WHAT YOU SHOULD DO
Up to and including the line containing "scene.cycles.sample_clamp_indirect = 4.0", please reproduce the lines of the listing below, starting from the top.

DATA EXTRACT
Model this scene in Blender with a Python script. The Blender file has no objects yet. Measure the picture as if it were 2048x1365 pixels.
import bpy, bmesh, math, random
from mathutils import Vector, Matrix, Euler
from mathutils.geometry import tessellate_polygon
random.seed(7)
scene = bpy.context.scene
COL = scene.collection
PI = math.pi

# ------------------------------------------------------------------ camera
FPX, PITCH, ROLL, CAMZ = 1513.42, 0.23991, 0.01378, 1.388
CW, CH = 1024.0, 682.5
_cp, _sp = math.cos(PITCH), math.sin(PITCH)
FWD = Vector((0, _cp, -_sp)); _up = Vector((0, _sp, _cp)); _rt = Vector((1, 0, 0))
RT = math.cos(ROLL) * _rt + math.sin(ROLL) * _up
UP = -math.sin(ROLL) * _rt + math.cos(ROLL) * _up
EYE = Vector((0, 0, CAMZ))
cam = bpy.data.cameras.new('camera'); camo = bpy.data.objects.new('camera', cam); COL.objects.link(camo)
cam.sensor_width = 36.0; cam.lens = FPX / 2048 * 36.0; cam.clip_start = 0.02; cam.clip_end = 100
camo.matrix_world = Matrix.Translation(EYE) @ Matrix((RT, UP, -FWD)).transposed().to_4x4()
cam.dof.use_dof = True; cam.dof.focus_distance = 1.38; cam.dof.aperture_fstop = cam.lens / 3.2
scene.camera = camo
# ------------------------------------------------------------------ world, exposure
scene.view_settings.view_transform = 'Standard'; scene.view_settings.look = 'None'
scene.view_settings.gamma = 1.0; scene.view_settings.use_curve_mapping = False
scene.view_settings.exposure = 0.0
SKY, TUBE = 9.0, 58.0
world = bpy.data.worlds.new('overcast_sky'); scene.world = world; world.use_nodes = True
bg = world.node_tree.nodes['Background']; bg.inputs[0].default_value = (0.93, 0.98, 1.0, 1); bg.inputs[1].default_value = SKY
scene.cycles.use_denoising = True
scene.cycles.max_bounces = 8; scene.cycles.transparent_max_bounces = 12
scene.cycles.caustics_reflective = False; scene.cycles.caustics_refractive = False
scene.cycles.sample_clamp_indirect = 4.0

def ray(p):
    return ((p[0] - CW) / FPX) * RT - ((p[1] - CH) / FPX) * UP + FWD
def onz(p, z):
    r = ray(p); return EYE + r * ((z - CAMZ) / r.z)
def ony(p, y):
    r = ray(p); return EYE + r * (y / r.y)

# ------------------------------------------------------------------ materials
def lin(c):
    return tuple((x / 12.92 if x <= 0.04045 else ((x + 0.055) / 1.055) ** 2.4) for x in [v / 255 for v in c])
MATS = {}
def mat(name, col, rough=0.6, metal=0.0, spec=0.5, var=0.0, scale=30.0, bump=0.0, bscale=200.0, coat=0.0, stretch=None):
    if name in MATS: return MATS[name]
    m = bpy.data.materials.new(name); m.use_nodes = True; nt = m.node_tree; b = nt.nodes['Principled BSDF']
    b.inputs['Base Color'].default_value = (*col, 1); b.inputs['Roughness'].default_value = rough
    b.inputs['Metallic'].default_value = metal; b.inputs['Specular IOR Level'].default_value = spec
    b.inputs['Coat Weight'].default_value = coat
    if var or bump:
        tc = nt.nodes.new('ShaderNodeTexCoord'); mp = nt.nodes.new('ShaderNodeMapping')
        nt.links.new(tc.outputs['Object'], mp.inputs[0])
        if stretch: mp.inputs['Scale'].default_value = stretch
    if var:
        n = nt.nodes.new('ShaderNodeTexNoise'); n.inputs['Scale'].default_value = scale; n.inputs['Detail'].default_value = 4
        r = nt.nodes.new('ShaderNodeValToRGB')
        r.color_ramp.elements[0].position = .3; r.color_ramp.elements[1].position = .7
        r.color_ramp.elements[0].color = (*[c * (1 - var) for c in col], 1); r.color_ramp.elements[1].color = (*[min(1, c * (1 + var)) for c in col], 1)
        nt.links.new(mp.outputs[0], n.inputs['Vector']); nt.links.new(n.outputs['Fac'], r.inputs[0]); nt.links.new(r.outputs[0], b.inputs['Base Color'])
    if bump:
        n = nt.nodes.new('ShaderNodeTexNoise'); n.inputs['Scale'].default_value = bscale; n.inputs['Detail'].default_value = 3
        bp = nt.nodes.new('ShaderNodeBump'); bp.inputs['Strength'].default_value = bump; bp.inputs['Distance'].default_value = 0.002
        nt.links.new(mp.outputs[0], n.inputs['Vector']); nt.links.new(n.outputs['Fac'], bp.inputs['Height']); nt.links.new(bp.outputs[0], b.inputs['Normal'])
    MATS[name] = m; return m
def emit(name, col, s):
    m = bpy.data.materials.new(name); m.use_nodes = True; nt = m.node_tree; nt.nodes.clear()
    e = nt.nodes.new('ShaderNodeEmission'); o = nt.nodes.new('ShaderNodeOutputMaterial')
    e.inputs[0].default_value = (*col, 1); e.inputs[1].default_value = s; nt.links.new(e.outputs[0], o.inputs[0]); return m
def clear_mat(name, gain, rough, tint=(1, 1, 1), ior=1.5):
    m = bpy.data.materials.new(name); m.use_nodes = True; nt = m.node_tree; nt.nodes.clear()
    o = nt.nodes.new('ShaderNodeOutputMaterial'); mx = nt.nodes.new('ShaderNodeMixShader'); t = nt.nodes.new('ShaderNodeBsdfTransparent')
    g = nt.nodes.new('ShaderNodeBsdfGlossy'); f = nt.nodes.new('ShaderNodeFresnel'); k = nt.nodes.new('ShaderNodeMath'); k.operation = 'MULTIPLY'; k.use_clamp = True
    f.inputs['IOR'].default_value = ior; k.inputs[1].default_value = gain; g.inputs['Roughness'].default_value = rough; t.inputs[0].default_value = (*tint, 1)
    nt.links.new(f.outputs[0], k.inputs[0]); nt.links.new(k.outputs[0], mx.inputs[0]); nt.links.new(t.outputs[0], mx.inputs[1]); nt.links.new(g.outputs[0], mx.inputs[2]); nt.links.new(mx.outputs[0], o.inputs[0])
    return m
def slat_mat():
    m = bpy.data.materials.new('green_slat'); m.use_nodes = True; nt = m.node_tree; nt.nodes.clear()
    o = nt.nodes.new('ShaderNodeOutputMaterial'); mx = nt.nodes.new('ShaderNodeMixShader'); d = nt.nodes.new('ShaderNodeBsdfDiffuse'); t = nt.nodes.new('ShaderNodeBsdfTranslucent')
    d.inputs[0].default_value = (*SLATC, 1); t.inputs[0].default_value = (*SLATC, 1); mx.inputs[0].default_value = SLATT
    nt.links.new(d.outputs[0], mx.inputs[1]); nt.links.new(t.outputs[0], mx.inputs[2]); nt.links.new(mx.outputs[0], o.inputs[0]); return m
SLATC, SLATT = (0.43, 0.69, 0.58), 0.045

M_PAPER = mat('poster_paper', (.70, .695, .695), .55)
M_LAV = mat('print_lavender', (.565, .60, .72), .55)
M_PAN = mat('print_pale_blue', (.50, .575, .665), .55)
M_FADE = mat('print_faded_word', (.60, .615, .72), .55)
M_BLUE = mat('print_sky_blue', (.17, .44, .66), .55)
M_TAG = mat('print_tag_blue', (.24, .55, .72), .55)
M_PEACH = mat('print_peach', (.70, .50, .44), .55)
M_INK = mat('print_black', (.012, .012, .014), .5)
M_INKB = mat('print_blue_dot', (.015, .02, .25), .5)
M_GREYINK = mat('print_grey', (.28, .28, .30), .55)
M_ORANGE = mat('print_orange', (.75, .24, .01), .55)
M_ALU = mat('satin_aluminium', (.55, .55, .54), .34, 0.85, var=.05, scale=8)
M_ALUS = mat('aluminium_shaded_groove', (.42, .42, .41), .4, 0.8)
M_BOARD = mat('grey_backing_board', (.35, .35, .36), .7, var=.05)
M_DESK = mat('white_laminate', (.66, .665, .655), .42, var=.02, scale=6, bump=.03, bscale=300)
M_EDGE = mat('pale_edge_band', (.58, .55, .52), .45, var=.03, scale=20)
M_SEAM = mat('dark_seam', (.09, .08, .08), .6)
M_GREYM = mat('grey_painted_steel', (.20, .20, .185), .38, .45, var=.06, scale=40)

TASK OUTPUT
Model this scene in Blender with a Python script. The Blender file has no objects yet. Measure the picture as if it were 2048x1365 pixels.
import bpy, bmesh, math, random
from mathutils import Vector, Matrix, Euler
from mathutils.geometry import tessellate_polygon
random.seed(7)
scene = bpy.context.scene
COL = scene.collection
PI = math.pi

# ------------------------------------------------------------------ camera
FPX, PITCH, ROLL, CAMZ = 1513.42, 0.23991, 0.01378, 1.388
CW, CH = 1024.0, 682.5
_cp, _sp = math.cos(PITCH), math.sin(PITCH)
FWD = Vector((0, _cp, -_sp)); _up = Vector((0, _sp, _cp)); _rt = Vector((1, 0, 0))
RT = math.cos(ROLL) * _rt + math.sin(ROLL) * _up
UP = -math.sin(ROLL) * _rt + math.cos(ROLL) * _up
EYE = Vector((0, 0, CAMZ))
cam = bpy.data.cameras.new('camera'); camo = bpy.data.objects.new('camera', cam); COL.objects.link(camo)
cam.sensor_width = 36.0; cam.lens = FPX / 2048 * 36.0; cam.clip_start = 0.02; cam.clip_end = 100
camo.matrix_world = Matrix.Translation(EYE) @ Matrix((RT, UP, -FWD)).transposed().to_4x4()
cam.dof.use_dof = True; cam.dof.focus_distance = 1.38; cam.dof.aperture_fstop = cam.lens / 3.2
scene.camera = camo
# ------------------------------------------------------------------ world, exposure
scene.view_settings.view_transform = 'Standard'; scene.view_settings.look = 'None'
scene.view_settings.gamma = 1.0; scene.view_settings.use_curve_mapping = False
scene.view_settings.exposure = 0.0
SKY, TUBE = 9.0, 58.0
world = bpy.data.worlds.new('overcast_sky'); scene.world = world; world.use_nodes = True
bg = world.node_tree.nodes['Background']; bg.inputs[0].default_value = (0.93, 0.98, 1.0, 1); bg.inputs[1].default_value = SKY
scene.cycles.use_denoising = True
scene.cycles.max_bounces = 8; scene.cycles.transparent_max_bounces = 12
scene.cycles.caustics_reflective = False; scene.cycles.caustics_refractive = False
scene.cycles.sample_clamp_indirect = 4.0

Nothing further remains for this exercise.